What is being done to conserve greater sage-grouse? 

Concern about long-term declines in greater sage-grouse populations has prompted western State wildlife agencies and Federal agencies such as the Bureau of Land Management, U.S. Forest Service, and U.S. Fish and Wildlife Service to engage in a variety of cooperative efforts aimed at conserving and managing sagebrush habitat for the benefit of greater sage-grouse and other sagebrush-dependent species. 

  • Beginning in 1998, the Western Association of Fish and Wildlife Agencies (WAFWA), FWS and BLM formed a cooperative relationship to identify and implement conservation strategies throughout the range.  This effort led to the WAFWA Conservation Assessment of Greater Sage-Grouse and Sagebrush Habitats, a compilation of sage-grouse and sagebrush literature and data.

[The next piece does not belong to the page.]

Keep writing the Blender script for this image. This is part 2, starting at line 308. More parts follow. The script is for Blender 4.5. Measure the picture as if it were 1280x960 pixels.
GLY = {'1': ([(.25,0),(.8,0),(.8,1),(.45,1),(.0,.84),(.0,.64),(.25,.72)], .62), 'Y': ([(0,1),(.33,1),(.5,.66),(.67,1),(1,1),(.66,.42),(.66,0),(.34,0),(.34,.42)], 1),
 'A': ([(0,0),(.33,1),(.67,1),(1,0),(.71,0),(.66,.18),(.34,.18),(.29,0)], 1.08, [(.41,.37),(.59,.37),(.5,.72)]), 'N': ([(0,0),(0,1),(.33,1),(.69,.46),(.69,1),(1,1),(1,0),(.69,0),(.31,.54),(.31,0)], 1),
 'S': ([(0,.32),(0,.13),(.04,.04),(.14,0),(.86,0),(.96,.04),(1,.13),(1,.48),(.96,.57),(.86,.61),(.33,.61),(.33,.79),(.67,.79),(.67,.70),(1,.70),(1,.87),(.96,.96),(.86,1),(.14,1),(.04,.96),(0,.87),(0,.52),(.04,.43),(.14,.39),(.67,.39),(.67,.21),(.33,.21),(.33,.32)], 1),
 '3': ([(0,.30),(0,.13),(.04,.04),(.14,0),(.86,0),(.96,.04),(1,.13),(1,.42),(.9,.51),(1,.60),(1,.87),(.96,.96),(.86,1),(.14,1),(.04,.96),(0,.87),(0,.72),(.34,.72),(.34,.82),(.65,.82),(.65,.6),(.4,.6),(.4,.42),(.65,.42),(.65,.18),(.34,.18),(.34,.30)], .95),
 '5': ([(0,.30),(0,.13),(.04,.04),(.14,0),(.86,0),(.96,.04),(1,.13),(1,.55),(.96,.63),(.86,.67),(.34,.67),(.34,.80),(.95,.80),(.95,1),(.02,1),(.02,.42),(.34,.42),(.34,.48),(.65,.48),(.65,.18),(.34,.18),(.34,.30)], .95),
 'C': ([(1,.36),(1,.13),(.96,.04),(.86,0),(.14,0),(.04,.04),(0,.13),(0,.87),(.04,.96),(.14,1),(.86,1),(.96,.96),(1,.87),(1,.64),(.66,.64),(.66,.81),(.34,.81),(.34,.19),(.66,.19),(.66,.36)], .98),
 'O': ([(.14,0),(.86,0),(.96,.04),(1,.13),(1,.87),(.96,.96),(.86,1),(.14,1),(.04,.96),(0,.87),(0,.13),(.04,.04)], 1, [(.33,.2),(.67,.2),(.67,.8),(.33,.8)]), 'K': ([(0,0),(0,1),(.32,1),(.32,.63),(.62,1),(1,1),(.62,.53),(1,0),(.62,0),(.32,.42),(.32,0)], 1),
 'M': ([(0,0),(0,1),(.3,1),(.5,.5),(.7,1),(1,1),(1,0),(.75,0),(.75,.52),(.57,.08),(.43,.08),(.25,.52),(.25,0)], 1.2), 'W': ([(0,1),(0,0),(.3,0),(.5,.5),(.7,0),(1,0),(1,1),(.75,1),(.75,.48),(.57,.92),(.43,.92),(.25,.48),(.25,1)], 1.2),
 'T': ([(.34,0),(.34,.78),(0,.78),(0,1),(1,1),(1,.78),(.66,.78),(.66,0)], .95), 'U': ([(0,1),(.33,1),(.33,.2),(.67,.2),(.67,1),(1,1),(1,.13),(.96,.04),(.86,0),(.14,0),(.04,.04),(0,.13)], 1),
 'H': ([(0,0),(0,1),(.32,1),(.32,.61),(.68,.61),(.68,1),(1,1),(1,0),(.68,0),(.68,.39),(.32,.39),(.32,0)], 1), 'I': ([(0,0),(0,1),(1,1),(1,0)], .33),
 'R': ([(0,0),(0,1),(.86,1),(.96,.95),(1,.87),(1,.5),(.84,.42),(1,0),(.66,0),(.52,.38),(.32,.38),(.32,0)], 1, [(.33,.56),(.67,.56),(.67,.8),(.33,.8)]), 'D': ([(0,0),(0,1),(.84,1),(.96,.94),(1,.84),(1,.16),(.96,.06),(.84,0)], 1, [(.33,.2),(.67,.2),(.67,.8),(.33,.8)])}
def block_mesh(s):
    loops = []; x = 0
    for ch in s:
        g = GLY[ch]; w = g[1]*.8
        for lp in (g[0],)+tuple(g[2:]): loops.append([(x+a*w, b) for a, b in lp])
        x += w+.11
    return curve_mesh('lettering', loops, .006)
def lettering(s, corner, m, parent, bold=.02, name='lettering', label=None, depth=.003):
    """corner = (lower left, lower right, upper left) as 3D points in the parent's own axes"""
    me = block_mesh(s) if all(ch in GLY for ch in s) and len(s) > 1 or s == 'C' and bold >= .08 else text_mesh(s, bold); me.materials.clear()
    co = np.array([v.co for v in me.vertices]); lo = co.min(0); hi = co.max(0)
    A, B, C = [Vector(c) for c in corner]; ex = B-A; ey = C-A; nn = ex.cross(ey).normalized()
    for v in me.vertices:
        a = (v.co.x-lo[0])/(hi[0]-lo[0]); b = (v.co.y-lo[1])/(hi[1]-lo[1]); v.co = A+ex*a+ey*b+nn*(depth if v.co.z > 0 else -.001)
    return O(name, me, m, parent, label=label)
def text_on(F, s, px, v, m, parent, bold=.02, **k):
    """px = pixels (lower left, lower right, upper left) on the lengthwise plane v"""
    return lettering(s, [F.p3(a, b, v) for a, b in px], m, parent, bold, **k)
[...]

  • Western States that include portions of the current range of sage-grouse are developing conservation plans to address issues such as habitat loss, fragmentation, and degradation, and to identify opportunities for habitat restoration and enhancement. The goal is to find and implement local solutions for sage-grouse conservation.

  • Since 2001 the Service has provided Utah with $2.4 million and Washington with $730,000 for the restoration of sagebrush habitat. Through its Landowner Incentive Program, the Service also provided $1.4 million to Montana to improve the management of sagebrush habitat on private lands there.

  • The Shoshone and Arapaho tribes, on the Wind River Reservation in Wyoming, will use part of a recently awarded $190,000 Tribal Wildlife Grant to monitor sage-grouse populations, develop a management plan for the grouse and its habitat, and enhance the sagebrush ecosystem.

  • BLM has produced the final version of an interim national strategy outlining additional steps it will take to maintain, enhance and restore sage-grouse habitat on America’s public lands.  The strategy will guide BLM field offices until state and local sage-grouse conservation plans, developed in collaboration with state wildlife experts, are completed and made part of BLM land-use plans.